(Stored dataset items)

↓↓↓

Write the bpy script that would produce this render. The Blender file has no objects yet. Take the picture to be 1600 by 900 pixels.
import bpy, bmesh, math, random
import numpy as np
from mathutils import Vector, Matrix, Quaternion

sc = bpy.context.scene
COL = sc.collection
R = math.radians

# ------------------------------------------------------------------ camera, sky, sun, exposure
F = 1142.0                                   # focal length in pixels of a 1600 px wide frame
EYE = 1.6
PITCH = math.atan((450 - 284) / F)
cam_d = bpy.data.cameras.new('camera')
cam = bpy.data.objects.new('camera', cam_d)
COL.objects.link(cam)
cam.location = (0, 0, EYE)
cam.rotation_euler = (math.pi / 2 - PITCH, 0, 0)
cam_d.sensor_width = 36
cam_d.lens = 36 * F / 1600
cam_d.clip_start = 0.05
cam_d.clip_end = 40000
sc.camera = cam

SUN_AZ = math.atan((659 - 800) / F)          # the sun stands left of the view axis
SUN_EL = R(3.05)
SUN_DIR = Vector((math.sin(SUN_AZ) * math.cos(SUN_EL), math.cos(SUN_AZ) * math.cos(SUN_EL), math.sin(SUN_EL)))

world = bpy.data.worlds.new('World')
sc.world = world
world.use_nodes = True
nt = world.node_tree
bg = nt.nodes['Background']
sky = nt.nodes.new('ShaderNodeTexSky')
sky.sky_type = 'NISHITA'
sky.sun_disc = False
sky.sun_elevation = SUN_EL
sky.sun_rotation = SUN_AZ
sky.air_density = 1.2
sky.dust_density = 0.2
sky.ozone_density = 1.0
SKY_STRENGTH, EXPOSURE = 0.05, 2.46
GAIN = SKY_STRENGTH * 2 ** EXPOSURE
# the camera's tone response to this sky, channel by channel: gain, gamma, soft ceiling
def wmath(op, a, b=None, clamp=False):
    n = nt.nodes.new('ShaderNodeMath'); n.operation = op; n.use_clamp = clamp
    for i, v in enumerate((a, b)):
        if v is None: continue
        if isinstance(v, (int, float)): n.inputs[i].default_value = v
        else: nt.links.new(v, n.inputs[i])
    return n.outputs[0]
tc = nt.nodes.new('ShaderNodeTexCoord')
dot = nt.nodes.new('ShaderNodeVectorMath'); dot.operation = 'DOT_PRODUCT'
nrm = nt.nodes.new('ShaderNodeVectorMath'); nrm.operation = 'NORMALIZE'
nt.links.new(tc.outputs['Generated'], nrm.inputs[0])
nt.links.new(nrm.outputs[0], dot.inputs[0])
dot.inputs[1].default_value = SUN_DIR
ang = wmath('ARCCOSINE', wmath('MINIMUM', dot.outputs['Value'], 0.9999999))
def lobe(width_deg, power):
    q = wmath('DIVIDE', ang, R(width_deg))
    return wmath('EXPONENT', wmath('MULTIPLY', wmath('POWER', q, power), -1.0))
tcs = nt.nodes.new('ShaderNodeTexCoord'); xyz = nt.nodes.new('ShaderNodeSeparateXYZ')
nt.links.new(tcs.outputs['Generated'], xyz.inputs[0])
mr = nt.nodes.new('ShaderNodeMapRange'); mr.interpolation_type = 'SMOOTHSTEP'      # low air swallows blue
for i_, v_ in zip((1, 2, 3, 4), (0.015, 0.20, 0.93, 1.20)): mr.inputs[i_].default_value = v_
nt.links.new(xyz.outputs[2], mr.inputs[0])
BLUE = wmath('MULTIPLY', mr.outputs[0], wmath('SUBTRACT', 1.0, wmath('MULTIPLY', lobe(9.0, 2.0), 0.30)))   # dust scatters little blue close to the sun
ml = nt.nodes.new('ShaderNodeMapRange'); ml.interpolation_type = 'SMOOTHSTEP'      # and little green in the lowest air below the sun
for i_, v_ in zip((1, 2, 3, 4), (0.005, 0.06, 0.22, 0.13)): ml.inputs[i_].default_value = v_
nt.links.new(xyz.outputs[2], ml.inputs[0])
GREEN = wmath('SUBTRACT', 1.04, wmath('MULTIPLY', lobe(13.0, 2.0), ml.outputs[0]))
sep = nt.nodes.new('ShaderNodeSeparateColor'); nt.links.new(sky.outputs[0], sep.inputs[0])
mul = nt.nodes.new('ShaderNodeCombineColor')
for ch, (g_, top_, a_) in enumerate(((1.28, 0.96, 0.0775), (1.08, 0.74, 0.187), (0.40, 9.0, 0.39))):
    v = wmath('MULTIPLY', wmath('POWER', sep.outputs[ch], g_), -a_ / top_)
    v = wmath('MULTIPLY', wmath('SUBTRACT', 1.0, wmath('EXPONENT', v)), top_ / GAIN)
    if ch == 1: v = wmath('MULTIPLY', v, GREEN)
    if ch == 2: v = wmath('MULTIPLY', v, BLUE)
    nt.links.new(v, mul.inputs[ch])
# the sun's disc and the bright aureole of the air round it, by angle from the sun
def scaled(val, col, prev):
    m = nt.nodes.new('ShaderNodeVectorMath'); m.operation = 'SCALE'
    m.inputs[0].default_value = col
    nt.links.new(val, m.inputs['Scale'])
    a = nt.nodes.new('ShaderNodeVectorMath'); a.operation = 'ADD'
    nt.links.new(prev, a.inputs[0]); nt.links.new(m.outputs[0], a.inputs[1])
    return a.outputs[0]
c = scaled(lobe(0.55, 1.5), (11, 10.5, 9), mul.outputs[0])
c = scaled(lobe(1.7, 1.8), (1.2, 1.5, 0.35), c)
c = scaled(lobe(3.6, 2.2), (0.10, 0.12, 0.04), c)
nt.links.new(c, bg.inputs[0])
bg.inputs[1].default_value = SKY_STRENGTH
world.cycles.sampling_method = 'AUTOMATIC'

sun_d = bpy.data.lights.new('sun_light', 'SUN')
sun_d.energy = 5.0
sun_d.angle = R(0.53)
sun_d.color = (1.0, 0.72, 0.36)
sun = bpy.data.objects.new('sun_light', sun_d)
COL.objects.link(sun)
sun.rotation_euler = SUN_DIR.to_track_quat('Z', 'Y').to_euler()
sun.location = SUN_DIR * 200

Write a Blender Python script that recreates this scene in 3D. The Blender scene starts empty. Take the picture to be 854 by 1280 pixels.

↑↑↑

Copy the material above back out, exactly as written.

▶ WRITTEN ANSWER:
Write the bpy script that would produce this render. The Blender file has no objects yet. Take the picture to be 1600 by 900 pixels.
import bpy, bmesh, math, random
import numpy as np
from mathutils import Vector, Matrix, Quaternion

sc = bpy.context.scene
COL = sc.collection
R = math.radians

# ------------------------------------------------------------------ camera, sky, sun, exposure
F = 1142.0                                   # focal length in pixels of a 1600 px wide frame
EYE = 1.6
PITCH = math.atan((450 - 284) / F)
cam_d = bpy.data.cameras.new('camera')
cam = bpy.data.objects.new('camera', cam_d)
COL.objects.link(cam)
cam.location = (0, 0, EYE)
cam.rotation_euler = (math.pi / 2 - PITCH, 0, 0)
cam_d.sensor_width = 36
cam_d.lens = 36 * F / 1600
cam_d.clip_start = 0.05
cam_d.clip_end = 40000
sc.camera = cam

SUN_AZ = math.atan((659 - 800) / F)          # the sun stands left of the view axis
SUN_EL = R(3.05)
SUN_DIR = Vector((math.sin(SUN_AZ) * math.cos(SUN_EL), math.cos(SUN_AZ) * math.cos(SUN_EL), math.sin(SUN_EL)))

world = bpy.data.worlds.new('World')
sc.world = world
world.use_nodes = True
nt = world.node_tree
bg = nt.nodes['Background']
sky = nt.nodes.new('ShaderNodeTexSky')
sky.sky_type = 'NISHITA'
sky.sun_disc = False
sky.sun_elevation = SUN_EL
sky.sun_rotation = SUN_AZ
sky.air_density = 1.2
sky.dust_density = 0.2
sky.ozone_density = 1.0
SKY_STRENGTH, EXPOSURE = 0.05, 2.46
GAIN = SKY_STRENGTH * 2 ** EXPOSURE
# the camera's tone response to this sky, channel by channel: gain, gamma, soft ceiling
def wmath(op, a, b=None, clamp=False):
    n = nt.nodes.new('ShaderNodeMath'); n.operation = op; n.use_clamp = clamp
    for i, v in enumerate((a, b)):
        if v is None: continue
        if isinstance(v, (int, float)): n.inputs[i].default_value = v
        else: nt.links.new(v, n.inputs[i])
    return n.outputs[0]
tc = nt.nodes.new('ShaderNodeTexCoord')
dot = nt.nodes.new('ShaderNodeVectorMath'); dot.operation = 'DOT_PRODUCT'
nrm = nt.nodes.new('ShaderNodeVectorMath'); nrm.operation = 'NORMALIZE'
nt.links.new(tc.outputs['Generated'], nrm.inputs[0])
nt.links.new(nrm.outputs[0], dot.inputs[0])
dot.inputs[1].default_value = SUN_DIR
ang = wmath('ARCCOSINE', wmath('MINIMUM', dot.outputs['Value'], 0.9999999))
def lobe(width_deg, power):
    q = wmath('DIVIDE', ang, R(width_deg))
    return wmath('EXPONENT', wmath('MULTIPLY', wmath('POWER', q, power), -1.0))
tcs = nt.nodes.new('ShaderNodeTexCoord'); xyz = nt.nodes.new('ShaderNodeSeparateXYZ')
nt.links.new(tcs.outputs['Generated'], xyz.inputs[0])
mr = nt.nodes.new('ShaderNodeMapRange'); mr.interpolation_type = 'SMOOTHSTEP'      # low air swallows blue
for i_, v_ in zip((1, 2, 3, 4), (0.015, 0.20, 0.93, 1.20)): mr.inputs[i_].default_value = v_
nt.links.new(xyz.outputs[2], mr.inputs[0])
BLUE = wmath('MULTIPLY', mr.outputs[0], wmath('SUBTRACT', 1.0, wmath('MULTIPLY', lobe(9.0, 2.0), 0.30)))   # dust scatters little blue close to the sun
ml = nt.nodes.new('ShaderNodeMapRange'); ml.interpolation_type = 'SMOOTHSTEP'      # and little green in the lowest air below the sun
for i_, v_ in zip((1, 2, 3, 4), (0.005, 0.06, 0.22, 0.13)): ml.inputs[i_].default_value = v_
nt.links.new(xyz.outputs[2], ml.inputs[0])
GREEN = wmath('SUBTRACT', 1.04, wmath('MULTIPLY', lobe(13.0, 2.0), ml.outputs[0]))
sep = nt.nodes.new('ShaderNodeSeparateColor'); nt.links.new(sky.outputs[0], sep.inputs[0])
mul = nt.nodes.new('ShaderNodeCombineColor')
for ch, (g_, top_, a_) in enumerate(((1.28, 0.96, 0.0775), (1.08, 0.74, 0.187), (0.40, 9.0, 0.39))):
    v = wmath('MULTIPLY', wmath('POWER', sep.outputs[ch], g_), -a_ / top_)
    v = wmath('MULTIPLY', wmath('SUBTRACT', 1.0, wmath('EXPONENT', v)), top_ / GAIN)
    if ch == 1: v = wmath('MULTIPLY', v, GREEN)
    if ch == 2: v = wmath('MULTIPLY', v, BLUE)
    nt.links.new(v, mul.inputs[ch])
# the sun's disc and the bright aureole of the air round it, by angle from the sun
def scaled(val, col, prev):
    m = nt.nodes.new('ShaderNodeVectorMath'); m.operation = 'SCALE'
    m.inputs[0].default_value = col
    nt.links.new(val, m.inputs['Scale'])
    a = nt.nodes.new('ShaderNodeVectorMath'); a.operation = 'ADD'
    nt.links.new(prev, a.inputs[0]); nt.links.new(m.outputs[0], a.inputs[1])
    return a.outputs[0]
c = scaled(lobe(0.55, 1.5), (11, 10.5, 9), mul.outputs[0])
c = scaled(lobe(1.7, 1.8), (1.2, 1.5, 0.35), c)
c = scaled(lobe(3.6, 2.2), (0.10, 0.12, 0.04), c)
nt.links.new(c, bg.inputs[0])
bg.inputs[1].default_value = SKY_STRENGTH
world.cycles.sampling_method = 'AUTOMATIC'

sun_d = bpy.data.lights.new('sun_light', 'SUN')
sun_d.energy = 5.0
sun_d.angle = R(0.53)
sun_d.color = (1.0, 0.72, 0.36)
sun = bpy.data.objects.new('sun_light', sun_d)
COL.objects.link(sun)
sun.rotation_euler = SUN_DIR.to_track_quat('Z', 'Y').to_euler()
sun.location = SUN_DIR * 200

Write a Blender Python script that recreates this scene in 3D. The Blender scene starts empty. Take the picture to be 854 by 1280 pixels.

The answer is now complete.